Dari hasil pantauan KontraS, kami
mengetahui bahwa tindak penangkapan sewenang-wenang ini memiliki kaitannya
dengan peristiwa yang dialami oleh ke-22 mahasiswa Papua yang bergerak dari
arah Tangerang untuk berpartisipasi dalam aksi demonstrasi.Diketahui bahwa
pemantauan aksi telah dilakukan 1 hari (30 November) sebelum aksi dimulai oleh
intel kepolisian di sekitar Asrama Aru tempat ke-22 mahasiswa tinggal. Pada 1
Desember, ketika 22 mahasiswa ini bergerak ke Jakarta dengan menggunakan 2
mobil mereka dihadang di pom bensin. Ada pertanyaan yang bernada diskriminatif
dan keras, terjadi cekcok adu mulut dan aksi saling dorong antara mahasiswa dan
2 polisi yang menghadang mereka. Di sekitar pintu tol Serpong, 2 mobil dikawal
untuk dibawa langsung ke Polda Metro Jaya. Ke-22 mahasiswa di-BAP oleh Resmob
dan Krimum Polda Metro Jaya. Fakta
lapangan lainnya juga ditemukan bahwa seorang pria bernama Halim (58 tahun)
telah ditangkap tanpa bukti yang jelas pada peristiwa ini, padahal ia hanya
menonton berjalannya aksi.
KontraS juga mengetahui penangkapan
sewenang-wenang ini juga diikuti dengan tindakan pemukulan dan penganiayaan
terhadap sejumlah jurnalis asing yang sedang meliput ekspresi damai di dekat
Bundaran HI. Step Vaessen (Al-Jazeera), Chris B (Bloomberg), Archicco Guiliano
(ABC Australia) dan wartawan BBC menjadi korban brutalitas dan penyensoran
media oleh polisi.
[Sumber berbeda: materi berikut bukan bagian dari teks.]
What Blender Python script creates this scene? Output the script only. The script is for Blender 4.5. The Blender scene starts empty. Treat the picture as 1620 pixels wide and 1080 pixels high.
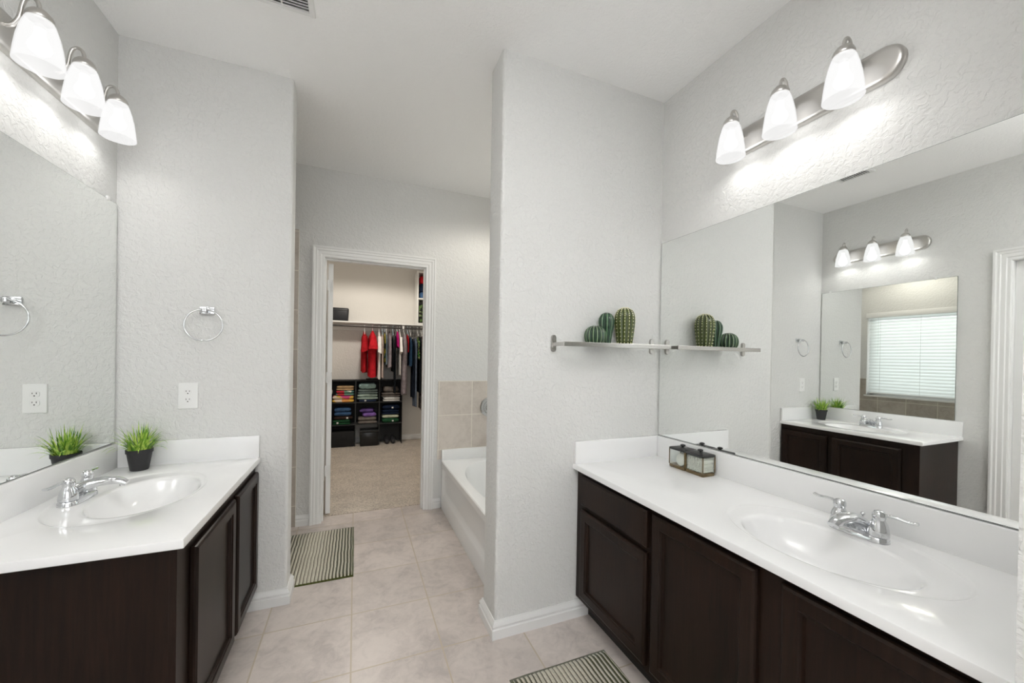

Mereka dipaksa menghapus video dan foto aksi pembubaran
paksa. Pemukulan menggunakan rotan juga diarahkan kepada jurnalis asing yang
datang meliput aksi hari ini. Tidak ada alasan yang jelas dan pasti atas
penangkapan ini. Kabar sumir berkembang bahwa massa aksi membawa simbol Bintang
Kejora yang telah lama diakui oleh Mantan Presiden Abdurrahman Wahid sebagai
simbol kebudayaan dan ekspresi damai orang Papua.
Penangkapan sewenang-wenang ini tidak
hanya mencederai komitmen Indonesia dalam Kovenan Internasional Hak-Hak Sipil
dan Politik, Undang-Undang HAM No. 39/1999, jaminan mengemukakan opini di depan
umum sesuai dengan UU No. 8/1998 dan termasuk komitmen Polri untuk tunduk pada
standar HAM melalui Perkap No. 8/2009; namun lebih jauh dari itu, penangkapan
ini menunjukkan bahwa belum ada itikad baik dari pemerintah untuk melihat
konteks Papua dalam situasi setara, non diskriminasi, dan subyek hukum yang
memiliki hak yang sama seperti laiknya warga negara Indonesia.
Publik harus mengetahui bahwa saat ini,
Pemerintah Indonesia melalui Kantor Staf Kepresidenan tengah gencar merancang
kampanye untuk memunculkan berita-berita baik seputar Papua. Pemerintah akan
mengabarkan praktik pembangunan masif yang telah diagendakan di Papua, akses
berjualan bagi mama-mama di pasar, jembatan, jalan raya rumah sakit dan lain
sebagainya. Pembebasan Filep Karma juga nampaknya menjadi bagian dari politik
bumbu dapur berita baik tersebut. Namun agenda ini tidak memiliki arti apa-apa
apabila pemerintah melulu melihat Papua dalam pendekatan keamanan, jurnalis
masih direpresi, akses informasi dibatasi, warga Papua terus dikriminalisasi.
Jelas pemerintah belum mampu dan belum mau
mengabarkan berita baik Papua dengan genuine
dan memanusiakan manusia-manusia Papua selayaknya manusia. Namun Papua tidak
sendiri. Aksi hari ini menunjukkan solidaritas dan dukungan yang besar dari
warga Jakarta untuk Papua. Meski kita belum mengetahui bagaimana kabar di Papua
yang turut merayakan 1 Desember di sana. KontraS terus menghimbau kepada publik
untuk memperkuat solidaritas, mendukung semua model ekspresi damai yang dapat
digunakan untuk menyuarakan kabar Papua, karena Papua tidak boleh sendiri.